“Zeg, hoeveel pk heeft deze eigenlijk?”, zei ik sarcastisch. Hij trok z’n schouders op. “Ik heb geen flauw idee. Maar wat maakt jou dat uit?” Ik had toen kunnen weten dat deze romance gedoemd was te mislukken. Maar ja, liefde maakt blind. Daardoor interpreteer je een duister voorgevoel als vlinders in de buik terwijl het intuïtie was dat keihard wegwezen schreeuwde. David reed in de lelijkste wagen ooit, een Mazda met de bijnaam Big Little Fellow. Het afzichtelijke ding leek precies op een bolhoed. Als we ergens heen reden, stak David al een Lucky Strike op voordat we de straat uit waren. Het raam zette hij op een gierige kier: “Speciaal voor jou schat, dan heb je wat frisse lucht.” Het grappige aan David was zijn lichaam, dat was compleet uit verhouding. Het viel vooral op als je bij hem in de auto zat.

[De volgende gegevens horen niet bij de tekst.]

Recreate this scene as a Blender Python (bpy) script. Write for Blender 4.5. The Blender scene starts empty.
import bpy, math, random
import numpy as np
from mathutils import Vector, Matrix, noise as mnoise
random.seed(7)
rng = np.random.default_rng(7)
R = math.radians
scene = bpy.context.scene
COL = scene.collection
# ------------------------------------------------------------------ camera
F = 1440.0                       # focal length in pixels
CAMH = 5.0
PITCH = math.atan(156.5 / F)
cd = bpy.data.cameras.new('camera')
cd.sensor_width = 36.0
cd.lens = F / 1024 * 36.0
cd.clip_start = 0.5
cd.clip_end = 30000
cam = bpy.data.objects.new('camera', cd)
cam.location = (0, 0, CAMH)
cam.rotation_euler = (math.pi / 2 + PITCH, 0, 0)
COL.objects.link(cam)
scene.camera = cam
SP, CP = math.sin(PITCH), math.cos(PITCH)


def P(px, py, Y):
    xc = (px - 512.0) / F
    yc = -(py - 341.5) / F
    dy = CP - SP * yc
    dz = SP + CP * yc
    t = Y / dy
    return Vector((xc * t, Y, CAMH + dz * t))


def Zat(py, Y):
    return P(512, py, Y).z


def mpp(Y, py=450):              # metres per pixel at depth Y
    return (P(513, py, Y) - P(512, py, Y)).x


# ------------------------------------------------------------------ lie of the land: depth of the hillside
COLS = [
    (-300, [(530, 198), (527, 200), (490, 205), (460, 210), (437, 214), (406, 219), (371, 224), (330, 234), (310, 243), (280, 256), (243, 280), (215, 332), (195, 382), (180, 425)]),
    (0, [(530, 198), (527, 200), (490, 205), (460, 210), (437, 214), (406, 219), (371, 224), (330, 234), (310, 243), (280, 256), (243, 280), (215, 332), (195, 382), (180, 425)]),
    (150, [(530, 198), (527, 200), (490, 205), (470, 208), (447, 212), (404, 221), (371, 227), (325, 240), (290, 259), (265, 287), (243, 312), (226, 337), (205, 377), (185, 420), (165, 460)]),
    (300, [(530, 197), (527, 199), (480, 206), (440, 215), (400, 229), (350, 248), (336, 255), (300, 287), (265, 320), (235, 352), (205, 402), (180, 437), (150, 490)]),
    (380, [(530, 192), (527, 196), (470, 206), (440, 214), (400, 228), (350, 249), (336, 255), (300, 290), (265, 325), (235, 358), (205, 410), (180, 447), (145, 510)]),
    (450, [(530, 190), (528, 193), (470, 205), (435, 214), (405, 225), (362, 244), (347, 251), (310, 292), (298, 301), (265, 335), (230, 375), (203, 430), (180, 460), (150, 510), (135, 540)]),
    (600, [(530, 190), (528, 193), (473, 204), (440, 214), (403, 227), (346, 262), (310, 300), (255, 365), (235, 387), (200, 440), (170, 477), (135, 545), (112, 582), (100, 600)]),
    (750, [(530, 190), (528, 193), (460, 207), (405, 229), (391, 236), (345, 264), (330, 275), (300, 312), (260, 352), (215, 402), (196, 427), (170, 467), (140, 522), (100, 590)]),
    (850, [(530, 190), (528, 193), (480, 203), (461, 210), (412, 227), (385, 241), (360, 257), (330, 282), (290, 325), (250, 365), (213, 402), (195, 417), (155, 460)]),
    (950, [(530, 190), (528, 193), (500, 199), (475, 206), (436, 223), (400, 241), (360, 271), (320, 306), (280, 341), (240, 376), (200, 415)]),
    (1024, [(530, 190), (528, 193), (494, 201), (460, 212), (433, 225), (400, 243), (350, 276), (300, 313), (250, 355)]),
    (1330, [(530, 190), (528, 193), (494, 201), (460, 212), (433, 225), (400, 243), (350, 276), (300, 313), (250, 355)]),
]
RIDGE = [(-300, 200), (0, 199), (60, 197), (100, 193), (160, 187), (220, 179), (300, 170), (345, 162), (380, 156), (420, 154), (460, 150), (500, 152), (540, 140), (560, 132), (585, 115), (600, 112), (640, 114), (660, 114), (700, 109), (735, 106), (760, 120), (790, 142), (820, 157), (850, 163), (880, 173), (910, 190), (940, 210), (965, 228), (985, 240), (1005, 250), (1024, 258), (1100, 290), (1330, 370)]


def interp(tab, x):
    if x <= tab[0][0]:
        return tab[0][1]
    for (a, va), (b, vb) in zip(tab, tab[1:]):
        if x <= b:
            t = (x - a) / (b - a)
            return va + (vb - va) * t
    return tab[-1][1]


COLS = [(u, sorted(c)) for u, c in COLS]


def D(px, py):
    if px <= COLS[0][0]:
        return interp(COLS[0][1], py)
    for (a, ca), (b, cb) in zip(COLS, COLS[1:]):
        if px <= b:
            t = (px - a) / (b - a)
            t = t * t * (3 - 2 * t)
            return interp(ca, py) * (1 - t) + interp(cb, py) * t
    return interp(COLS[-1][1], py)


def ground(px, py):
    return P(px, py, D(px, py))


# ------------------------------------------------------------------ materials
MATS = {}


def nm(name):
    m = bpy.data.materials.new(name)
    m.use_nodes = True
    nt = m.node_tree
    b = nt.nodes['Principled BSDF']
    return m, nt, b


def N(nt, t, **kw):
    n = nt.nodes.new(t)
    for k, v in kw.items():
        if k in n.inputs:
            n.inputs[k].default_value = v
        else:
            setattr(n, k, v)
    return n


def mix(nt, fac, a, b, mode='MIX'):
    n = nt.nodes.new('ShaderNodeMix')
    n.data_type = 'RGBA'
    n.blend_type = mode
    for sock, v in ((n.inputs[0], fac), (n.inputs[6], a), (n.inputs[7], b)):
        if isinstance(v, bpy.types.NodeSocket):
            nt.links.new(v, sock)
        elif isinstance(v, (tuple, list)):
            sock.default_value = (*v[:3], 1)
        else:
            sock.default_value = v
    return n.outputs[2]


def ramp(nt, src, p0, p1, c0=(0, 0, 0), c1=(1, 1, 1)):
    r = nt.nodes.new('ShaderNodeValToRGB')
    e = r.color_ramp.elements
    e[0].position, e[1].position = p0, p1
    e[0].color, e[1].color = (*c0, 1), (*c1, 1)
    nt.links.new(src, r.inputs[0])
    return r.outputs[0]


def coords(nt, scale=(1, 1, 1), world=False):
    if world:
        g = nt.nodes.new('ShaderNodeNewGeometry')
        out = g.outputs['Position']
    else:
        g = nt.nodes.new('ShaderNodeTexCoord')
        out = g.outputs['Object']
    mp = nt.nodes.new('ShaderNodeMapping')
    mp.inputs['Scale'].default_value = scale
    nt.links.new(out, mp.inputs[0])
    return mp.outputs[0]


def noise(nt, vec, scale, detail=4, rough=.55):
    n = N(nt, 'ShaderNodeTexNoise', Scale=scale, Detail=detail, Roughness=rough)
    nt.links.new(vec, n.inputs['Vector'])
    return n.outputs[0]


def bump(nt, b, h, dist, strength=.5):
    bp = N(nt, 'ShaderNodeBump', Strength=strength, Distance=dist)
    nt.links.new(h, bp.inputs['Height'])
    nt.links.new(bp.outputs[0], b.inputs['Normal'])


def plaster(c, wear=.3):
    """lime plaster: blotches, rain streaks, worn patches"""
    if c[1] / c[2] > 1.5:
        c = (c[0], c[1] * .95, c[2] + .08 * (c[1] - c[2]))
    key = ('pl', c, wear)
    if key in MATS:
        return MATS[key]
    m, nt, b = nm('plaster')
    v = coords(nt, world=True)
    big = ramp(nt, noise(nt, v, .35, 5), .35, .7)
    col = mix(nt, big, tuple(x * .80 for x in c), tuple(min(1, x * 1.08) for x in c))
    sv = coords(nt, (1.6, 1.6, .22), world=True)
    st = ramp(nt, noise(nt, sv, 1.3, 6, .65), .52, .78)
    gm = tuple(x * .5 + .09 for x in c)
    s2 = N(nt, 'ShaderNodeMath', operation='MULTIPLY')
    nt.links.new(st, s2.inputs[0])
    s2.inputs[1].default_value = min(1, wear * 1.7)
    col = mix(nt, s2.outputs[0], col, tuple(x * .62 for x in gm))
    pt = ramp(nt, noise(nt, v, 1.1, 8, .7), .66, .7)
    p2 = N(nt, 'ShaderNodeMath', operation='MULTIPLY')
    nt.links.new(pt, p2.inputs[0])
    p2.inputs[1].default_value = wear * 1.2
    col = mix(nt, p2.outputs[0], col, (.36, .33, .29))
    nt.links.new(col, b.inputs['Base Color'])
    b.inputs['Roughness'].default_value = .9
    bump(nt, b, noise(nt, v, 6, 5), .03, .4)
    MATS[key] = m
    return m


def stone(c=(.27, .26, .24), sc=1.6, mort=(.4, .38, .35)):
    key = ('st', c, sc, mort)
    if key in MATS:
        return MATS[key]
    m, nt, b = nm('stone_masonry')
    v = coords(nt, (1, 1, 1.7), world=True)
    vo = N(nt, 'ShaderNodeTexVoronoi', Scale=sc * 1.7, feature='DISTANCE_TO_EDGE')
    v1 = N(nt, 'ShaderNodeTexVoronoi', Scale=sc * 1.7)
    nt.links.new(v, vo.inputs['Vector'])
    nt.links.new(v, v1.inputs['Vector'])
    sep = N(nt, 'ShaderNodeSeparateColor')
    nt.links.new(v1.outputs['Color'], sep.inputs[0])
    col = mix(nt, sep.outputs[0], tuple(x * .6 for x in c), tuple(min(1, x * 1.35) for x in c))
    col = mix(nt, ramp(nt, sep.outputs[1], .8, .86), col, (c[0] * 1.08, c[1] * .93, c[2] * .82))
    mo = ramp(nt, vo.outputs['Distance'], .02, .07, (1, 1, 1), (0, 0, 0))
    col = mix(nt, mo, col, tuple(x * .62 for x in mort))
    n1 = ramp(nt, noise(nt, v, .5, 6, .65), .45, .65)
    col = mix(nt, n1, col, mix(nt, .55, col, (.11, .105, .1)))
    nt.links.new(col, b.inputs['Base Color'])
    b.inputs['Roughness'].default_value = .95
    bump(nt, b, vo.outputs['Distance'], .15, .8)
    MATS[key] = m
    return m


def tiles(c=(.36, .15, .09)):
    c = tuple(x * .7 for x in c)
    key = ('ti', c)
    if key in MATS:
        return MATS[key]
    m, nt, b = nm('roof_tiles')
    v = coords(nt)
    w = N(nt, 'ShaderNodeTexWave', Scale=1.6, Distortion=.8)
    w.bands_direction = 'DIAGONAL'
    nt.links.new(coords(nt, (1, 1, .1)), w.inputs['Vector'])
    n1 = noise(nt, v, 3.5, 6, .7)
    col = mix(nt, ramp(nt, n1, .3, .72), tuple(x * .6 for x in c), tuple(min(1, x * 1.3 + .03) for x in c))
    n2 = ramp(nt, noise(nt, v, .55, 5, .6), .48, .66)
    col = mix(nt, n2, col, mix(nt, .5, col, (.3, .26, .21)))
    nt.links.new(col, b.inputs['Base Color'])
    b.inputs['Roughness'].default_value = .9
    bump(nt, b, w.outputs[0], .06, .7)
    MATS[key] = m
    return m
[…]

De zwarte krullen raakten het dak, terwijl de stoel zover naar voren geschoven zat dat z’n romp tegen het stuur aan drukte. Dat moest want anders kon hij niet met z’n voeten bij de pedalen. Hij had een lijzig middel en korte benen. Achteraf denk ik dat hij zware psychische problemen had. Zo kon hij van het ene op het andere moment in woede uitbarsten om niks en deed het hem weinig als ik hem uitlachte. Of grappen maakte over z’n auto. “Ach, jij met je degelijke Opel Corsa”, zei hij dan lief terwijl hij door mijn haren streek. Ik had overigens geen gewone Corsa, ik was trotse eigenaar van een sportmodel met lederen sportstuur, kuipstoelen en Pirelli-banden. Naast 16 kleppen, die de wagen zo soepel als boter lieten rijden lieten, kon je heel rap van 0 naar 100km per uur. Dat kwam door de 120 pk, dat was best veel in die tijd. Voordat iemand anders doorhad dat het verkeerslicht op groen sprong, was ik al vertrokken. Ik kende de wagen op de millimeter, inparkeren ging fluitend.

 
Bij auto’s en rijden draait het vooral om snelheid: ik ben een inhoudelijke liefhebber. Want wees eerlijk, wie rijdt er voor z’n plezier in een logge Range Rover-flat? Geef mij maar een Aston Martin DB11- net iets over de 600 pk-. En als ik het echt voor het uitkiezen zou hebben, een Audi RS7 die de 680 pk aantikt. Hoe dan ook, met David werd het uiteraard niets. Dat lag niet aan de Mazda of z’n vage rijstijl maar aan het feit hij wekelijks publiekelijk z’n dood in scène zette. Het was een zuiger die aandacht en drama nodig had. De Opel maakte plaats voor Volkswagen en David voor een langzame minnaar met een dieselmotor. Mijn Grote Afrikaanse Liefde had niet eens een rijbewijs, laat staan een auto. Inmiddels ben ik 44, weer single en rijd ik een model Citroën die als ‘poepende hond’ bekend staat. Maar hij heeft 110 pk. Je herkent me aan de ezelsticker op mijn achterklep of, als je te lang links blijft rijden, aan het rechts inhalen. Want lieve medeweggebruiker, je moet natuurlijk wel van het rempedaal afblijven en gas geven. Het enige dat ontbreekt is een vent zonder psychische problemen met veel paardenkracht.